The reason being, in another 50 years or so, we might have some totally different investigative techniques that would tell us something new, but if all the sites are gone it's no good.
Looks like you unearthed an ancient Free Republic thread! That's in keeping with the original topic.
Hey, it's only four years old. ;') Kinda like Ted Kennedy's persona.
Looking forward to what they discover and seeing some pictures.
Oldies but goodies.
No, Oannes the fish-man came ashore at Eridu, in Iraq, though I suspect he was from India originally.
...and objects bearing the names of Amenhotep II, Thutmose IV and Amenhotep III.
Confusing... I have noticed many stories written about such topics are so convoluted in chronology...
In this connection it is interesting that Oedipus, whose parentage is regularly ascribed to Laius, is also called in some ancient sources the son of Helios (sun)1 Oedipus descent from Laius is a vital element in the legend; such an unmotivated change in the parentage of the legendary hero seems strange but is understandable if the prototype of the legendary hero was Akhnaton.A royal son and descendent of the god Ra, like other pharaohs before him, his claim to divinity soon demanded an equality with his father, Aton, the sun.
"Thou art an eternity like the Aten, beautiful like the Aten who gave him being, Nefer-kheperu-ra (Akhnaton), who fashions mankind and gives existence to generations. He is fixed as the heaven in which Aten is." 2
So wrote his foreign minister in a panegyric to the king. Next Akhnaton insisted that he had created himself, like Ra. Of Ra-Amon it was said he was the "husband of his mother." The "favorite concrete expression for a self-existent or self created being (was) husband of his mother." 3
He claimed to be Ra-Aton, and in this spirit he also took over his fathers name, Nebmare (Neb maatre), as if he himself was his own father.
1. "Auch ein Helios wurde als Vater des Oedipus genannt." L.W. Daly in Pauly-Wissowa, Real- Encyclopädie der classichen Altertumswissenschaft, article "Oedipus," Vol. XVII, Col. 2108. Cf.Also W.H. Roscher, Ausführliches Lexikon der griechischen und römischen Mythologie, article "Oedipus" by O. Höfer, Vol.
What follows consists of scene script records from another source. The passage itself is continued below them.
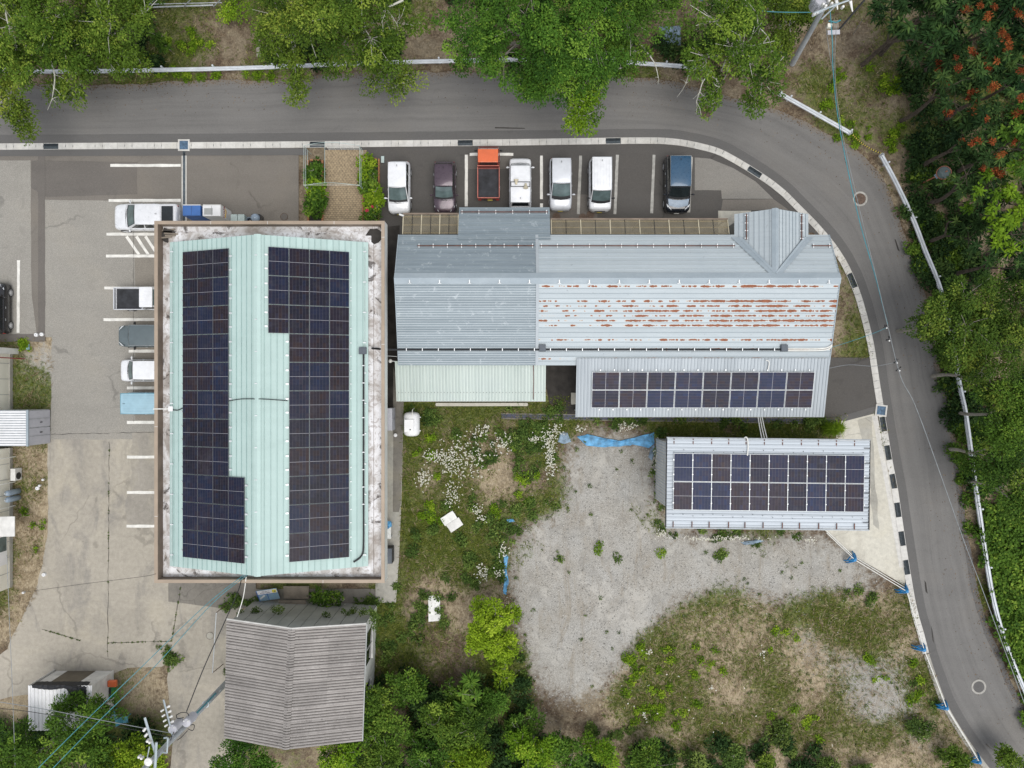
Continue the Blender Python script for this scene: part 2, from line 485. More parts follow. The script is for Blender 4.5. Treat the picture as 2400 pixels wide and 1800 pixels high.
MT['bark_dark'] = plain('dark_bark', (.085, .065, .05), .9, 0, .3, 6)
MT['orange'] = plain('orange_box', (.62, .28, .06), .5, 0, .12, 4)
MT['green_pl'] = plain('green_crate', (.02, .22, .075), .5, 0, .12, 4)
MT['teal_pl'] = plain('teal_plastic', (.10, .34, .44), .5, 0, .12, 4)
MT['greybin'] = plain('pale_grey_bin', (.42, .50, .48), .45, 0, .08, 4)
MT['bluegrey'] = plain('blue_grey_bin', (.27, .34, .42), .35, 0, .1, 4, coat=.2)
MT['navy'] = plain('navy_bin', (.018, .024, .06), .5, 0, .15, 4)
MT['iron'] = plain('rusty_iron', (.145, .10, .075), .8, .2, .25, 8)
MT['red'] = plain('red_print', (.62, .03, .03), .5, 0, .1, 4)
MT['gold'] = plain('gold_print', (.66, .45, .10), .5, 0, .1, 4)
MT['ink'] = plain('grey_ink', (.12, .10, .16), .6, 0, .1, 4)
MT['yellow'] = plain('yellow_print', (.75, .66, .08), .6, 0, .1, 4)
MT['chain_y'] = plain('yellow_chain', (.66, .52, .06), .5, 0, .15, 9)
MT['tarp_black'] = plain('black_tarp', (.012, .013, .017), .6, 0, .3, 3)
MT['brown_sheet'] = plain('brown_sheet', (.135, .115, .085), .8, 0, .15, 1.5)
MT['post_or'] = plain('orange_post', (.40, .16, .10), .5, 0, .12, 4)
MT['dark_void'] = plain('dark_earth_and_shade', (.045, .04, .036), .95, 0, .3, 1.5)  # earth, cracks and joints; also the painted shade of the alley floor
MT['foam'] = plain('white_board', (.76, .76, .73), .7, 0, .12, 3)
MT['red_stripe'] = plain('maroon_pipe', (.20, .035, .035), .55, 0, .2, 3)

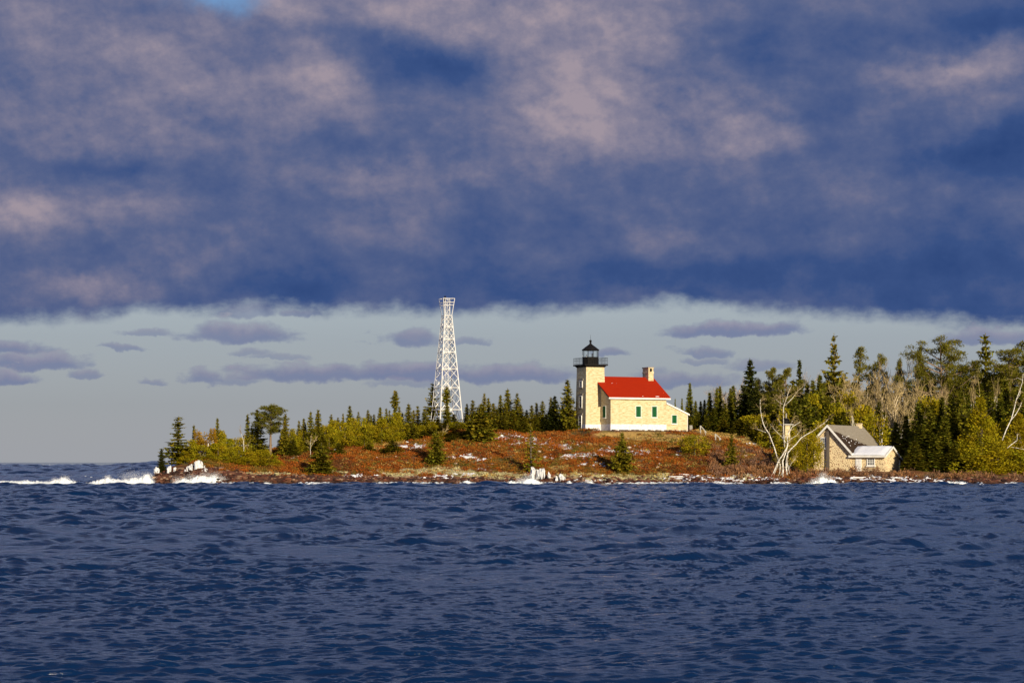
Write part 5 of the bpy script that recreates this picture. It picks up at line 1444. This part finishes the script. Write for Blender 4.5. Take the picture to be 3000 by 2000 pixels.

III, Cols. 703, 708.
2. The Tomb of Tutu (Davies, the Rock Tombs of el-Amarna, VI, 13).
3. W.M. Flinders Petrie, "Egyptian Tales" (XVIII-XIX Dynasties) (1895), pp. 125-126. More properly translated "bull of his mother."
He claimed to be Ra-Aton, and in this spirit he also took over his fathers name, Nebmare (Neb maatre), as if he himself was his own father.
_
(Velikovsky, Immanuel. Oedipus and Akhnaton; Myth and History. New York: Doubleday, 1960., p 71-72)
Wasn't Akhenaten also Amenhotep IV, and had his father's name (Amenhotep III) effaced from all the temples (which was akin to murdering his soul)???
Behold, I am Set, the creator of confusion, who creates both the tempest and the storm throughout the length and breadth of the heavens.(Naville, Edouard, trans. Egyptian Book of the Dead of the XVIII to XX Dynasties, Berlin, 1886, p. 39.)
Thanks. The initial posting had an interesting tidbit about earlier finds in the area, which is of interest within the context of your thoughtful reply, in particular, convoluted chronology.